# START OF Data provided

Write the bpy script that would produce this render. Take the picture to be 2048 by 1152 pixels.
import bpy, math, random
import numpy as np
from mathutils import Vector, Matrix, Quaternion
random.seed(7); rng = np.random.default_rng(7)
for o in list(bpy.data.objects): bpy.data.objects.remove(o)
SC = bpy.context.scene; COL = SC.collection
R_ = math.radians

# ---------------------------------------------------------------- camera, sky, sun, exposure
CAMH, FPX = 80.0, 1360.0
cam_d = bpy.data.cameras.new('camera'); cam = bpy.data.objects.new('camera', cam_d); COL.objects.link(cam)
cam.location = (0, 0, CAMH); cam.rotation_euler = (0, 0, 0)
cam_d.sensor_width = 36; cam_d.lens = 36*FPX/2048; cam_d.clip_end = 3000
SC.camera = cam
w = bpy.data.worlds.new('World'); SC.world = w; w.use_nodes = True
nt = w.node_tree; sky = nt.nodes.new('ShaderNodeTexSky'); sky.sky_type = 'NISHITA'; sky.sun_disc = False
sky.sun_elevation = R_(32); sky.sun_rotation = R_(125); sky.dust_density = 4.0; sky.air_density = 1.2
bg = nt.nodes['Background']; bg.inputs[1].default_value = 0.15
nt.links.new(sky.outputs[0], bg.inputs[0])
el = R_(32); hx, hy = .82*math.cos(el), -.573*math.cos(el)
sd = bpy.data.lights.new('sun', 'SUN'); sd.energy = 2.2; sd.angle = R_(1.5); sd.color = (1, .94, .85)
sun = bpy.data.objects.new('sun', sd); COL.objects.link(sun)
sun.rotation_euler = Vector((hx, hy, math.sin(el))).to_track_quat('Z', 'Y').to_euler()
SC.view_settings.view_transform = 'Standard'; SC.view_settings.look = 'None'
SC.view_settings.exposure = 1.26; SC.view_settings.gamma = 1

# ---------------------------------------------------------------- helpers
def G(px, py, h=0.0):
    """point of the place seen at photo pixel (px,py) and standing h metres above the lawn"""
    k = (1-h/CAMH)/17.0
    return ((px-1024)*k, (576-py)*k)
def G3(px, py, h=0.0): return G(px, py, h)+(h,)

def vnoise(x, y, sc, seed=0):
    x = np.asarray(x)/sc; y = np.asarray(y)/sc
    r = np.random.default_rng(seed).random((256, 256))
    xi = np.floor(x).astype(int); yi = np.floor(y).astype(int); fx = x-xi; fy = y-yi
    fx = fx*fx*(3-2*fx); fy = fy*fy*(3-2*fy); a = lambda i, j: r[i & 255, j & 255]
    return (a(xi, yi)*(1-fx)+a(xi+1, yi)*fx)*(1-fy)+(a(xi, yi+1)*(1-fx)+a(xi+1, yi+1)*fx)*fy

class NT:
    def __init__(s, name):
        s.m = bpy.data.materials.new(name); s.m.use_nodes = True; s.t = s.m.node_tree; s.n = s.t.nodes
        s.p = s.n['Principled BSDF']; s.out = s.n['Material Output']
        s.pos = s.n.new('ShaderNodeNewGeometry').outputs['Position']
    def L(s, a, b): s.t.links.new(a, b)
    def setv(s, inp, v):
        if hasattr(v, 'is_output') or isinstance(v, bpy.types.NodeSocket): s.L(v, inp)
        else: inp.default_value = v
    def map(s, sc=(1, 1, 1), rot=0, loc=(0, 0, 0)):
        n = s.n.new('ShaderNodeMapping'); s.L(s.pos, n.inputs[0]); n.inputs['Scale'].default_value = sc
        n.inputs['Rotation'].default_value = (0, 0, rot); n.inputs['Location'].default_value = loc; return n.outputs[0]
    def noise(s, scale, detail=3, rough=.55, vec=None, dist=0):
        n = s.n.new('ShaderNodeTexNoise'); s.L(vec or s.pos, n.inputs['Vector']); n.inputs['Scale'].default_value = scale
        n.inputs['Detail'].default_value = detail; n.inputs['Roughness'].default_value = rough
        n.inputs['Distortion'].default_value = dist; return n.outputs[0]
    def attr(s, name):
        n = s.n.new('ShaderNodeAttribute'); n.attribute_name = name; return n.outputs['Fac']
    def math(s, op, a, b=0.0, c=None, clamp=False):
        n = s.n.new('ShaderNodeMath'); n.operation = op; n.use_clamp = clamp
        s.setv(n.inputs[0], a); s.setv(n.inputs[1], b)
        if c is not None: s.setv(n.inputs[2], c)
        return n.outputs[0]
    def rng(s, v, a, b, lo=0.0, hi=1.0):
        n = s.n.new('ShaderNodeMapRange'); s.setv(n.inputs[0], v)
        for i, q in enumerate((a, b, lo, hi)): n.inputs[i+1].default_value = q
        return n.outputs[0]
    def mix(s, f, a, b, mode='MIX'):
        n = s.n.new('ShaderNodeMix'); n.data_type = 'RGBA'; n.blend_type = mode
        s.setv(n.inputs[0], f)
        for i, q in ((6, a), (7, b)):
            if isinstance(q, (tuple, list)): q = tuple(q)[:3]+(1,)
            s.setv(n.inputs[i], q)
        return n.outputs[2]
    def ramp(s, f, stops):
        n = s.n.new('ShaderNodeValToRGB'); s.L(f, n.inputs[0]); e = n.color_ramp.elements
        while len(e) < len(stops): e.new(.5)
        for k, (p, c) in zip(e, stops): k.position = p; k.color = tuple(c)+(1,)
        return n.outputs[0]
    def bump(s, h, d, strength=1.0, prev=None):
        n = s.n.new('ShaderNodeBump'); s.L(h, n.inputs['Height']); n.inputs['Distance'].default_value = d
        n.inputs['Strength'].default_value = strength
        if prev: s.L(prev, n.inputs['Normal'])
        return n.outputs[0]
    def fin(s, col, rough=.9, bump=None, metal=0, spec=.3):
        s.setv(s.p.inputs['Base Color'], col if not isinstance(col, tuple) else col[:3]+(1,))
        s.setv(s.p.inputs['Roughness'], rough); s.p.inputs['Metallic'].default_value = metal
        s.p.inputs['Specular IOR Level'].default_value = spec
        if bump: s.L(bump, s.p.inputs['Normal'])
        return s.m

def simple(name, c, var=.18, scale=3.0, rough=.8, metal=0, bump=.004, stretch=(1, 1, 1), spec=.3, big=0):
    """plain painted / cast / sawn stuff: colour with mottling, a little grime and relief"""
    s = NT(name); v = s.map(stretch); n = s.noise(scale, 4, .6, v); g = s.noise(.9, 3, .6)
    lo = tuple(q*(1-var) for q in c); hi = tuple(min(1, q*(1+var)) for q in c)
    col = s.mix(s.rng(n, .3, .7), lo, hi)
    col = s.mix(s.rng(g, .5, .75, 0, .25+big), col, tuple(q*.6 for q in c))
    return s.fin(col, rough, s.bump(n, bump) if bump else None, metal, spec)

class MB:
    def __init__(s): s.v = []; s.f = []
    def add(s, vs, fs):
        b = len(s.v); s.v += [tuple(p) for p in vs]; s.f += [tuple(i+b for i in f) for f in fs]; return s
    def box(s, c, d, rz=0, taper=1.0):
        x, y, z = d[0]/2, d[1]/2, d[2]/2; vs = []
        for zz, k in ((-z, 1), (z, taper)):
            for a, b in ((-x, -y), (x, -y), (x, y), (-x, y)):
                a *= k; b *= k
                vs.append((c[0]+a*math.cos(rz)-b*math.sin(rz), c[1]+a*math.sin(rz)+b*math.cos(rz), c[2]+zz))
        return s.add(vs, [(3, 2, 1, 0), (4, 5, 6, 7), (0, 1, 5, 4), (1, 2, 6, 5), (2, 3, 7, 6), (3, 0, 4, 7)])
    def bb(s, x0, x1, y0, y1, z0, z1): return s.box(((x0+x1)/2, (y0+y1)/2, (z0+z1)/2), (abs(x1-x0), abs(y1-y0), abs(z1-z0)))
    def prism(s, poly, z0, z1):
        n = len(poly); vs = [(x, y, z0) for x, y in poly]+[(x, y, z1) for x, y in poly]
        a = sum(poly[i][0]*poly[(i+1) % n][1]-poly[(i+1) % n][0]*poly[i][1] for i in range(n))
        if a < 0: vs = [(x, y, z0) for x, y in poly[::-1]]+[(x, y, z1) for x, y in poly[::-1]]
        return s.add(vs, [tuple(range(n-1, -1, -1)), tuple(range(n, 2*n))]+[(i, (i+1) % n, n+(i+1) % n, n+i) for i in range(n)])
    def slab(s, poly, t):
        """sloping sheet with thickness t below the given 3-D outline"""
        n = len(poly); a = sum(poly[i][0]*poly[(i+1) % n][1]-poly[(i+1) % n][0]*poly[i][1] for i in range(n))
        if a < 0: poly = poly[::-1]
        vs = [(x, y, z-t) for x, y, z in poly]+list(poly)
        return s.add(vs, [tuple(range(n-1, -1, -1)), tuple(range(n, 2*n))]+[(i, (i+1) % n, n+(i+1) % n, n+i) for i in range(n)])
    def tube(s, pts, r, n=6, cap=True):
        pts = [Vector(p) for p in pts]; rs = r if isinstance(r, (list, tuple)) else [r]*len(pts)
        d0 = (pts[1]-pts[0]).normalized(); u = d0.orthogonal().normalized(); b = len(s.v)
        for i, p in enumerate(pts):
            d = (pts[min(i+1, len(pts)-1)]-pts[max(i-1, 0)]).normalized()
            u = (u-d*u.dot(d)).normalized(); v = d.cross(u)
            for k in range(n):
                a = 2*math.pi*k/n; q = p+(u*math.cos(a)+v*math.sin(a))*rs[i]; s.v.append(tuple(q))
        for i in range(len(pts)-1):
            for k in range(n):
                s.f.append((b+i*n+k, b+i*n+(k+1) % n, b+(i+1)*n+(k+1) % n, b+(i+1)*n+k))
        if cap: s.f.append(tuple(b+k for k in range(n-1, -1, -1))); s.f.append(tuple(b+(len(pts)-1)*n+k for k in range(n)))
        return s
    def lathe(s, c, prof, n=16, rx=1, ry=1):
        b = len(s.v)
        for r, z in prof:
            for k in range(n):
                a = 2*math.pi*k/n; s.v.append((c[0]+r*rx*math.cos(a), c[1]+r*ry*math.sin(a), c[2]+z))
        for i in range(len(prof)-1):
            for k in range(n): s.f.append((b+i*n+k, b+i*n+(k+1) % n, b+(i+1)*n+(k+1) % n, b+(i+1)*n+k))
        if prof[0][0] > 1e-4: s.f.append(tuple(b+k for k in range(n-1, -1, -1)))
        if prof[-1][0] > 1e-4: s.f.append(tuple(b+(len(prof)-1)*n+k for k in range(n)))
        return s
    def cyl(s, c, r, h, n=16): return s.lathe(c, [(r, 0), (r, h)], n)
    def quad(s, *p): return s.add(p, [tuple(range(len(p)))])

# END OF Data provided

* **Do this**
Return, please, the lines of the data from the first through the line containing "def G3(px, py, h=0.0): return", both kept, exactly as they stand and nothing more.

* **Response**
Write the bpy script that would produce this render. Take the picture to be 2048 by 1152 pixels.
import bpy, math, random
import numpy as np
from mathutils import Vector, Matrix, Quaternion
random.seed(7); rng = np.random.default_rng(7)
for o in list(bpy.data.objects): bpy.data.objects.remove(o)
SC = bpy.context.scene; COL = SC.collection
R_ = math.radians

# ---------------------------------------------------------------- camera, sky, sun, exposure
CAMH, FPX = 80.0, 1360.0
cam_d = bpy.data.cameras.new('camera'); cam = bpy.data.objects.new('camera', cam_d); COL.objects.link(cam)
cam.location = (0, 0, CAMH); cam.rotation_euler = (0, 0, 0)
cam_d.sensor_width = 36; cam_d.lens = 36*FPX/2048; cam_d.clip_end = 3000
SC.camera = cam
w = bpy.data.worlds.new('World'); SC.world = w; w.use_nodes = True
nt = w.node_tree; sky = nt.nodes.new('ShaderNodeTexSky'); sky.sky_type = 'NISHITA'; sky.sun_disc = False
sky.sun_elevation = R_(32); sky.sun_rotation = R_(125); sky.dust_density = 4.0; sky.air_density = 1.2
bg = nt.nodes['Background']; bg.inputs[1].default_value = 0.15
nt.links.new(sky.outputs[0], bg.inputs[0])
el = R_(32); hx, hy = .82*math.cos(el), -.573*math.cos(el)
sd = bpy.data.lights.new('sun', 'SUN'); sd.energy = 2.2; sd.angle = R_(1.5); sd.color = (1, .94, .85)
sun = bpy.data.objects.new('sun', sd); COL.objects.link(sun)
sun.rotation_euler = Vector((hx, hy, math.sin(el))).to_track_quat('Z', 'Y').to_euler()
SC.view_settings.view_transform = 'Standard'; SC.view_settings.look = 'None'
SC.view_settings.exposure = 1.26; SC.view_settings.gamma = 1

# ---------------------------------------------------------------- helpers
def G(px, py, h=0.0):
    """point of the place seen at photo pixel (px,py) and standing h metres above the lawn"""
    k = (1-h/CAMH)/17.0
    return ((px-1024)*k, (576-py)*k)
def G3(px, py, h=0.0): return G(px, py, h)+(h,)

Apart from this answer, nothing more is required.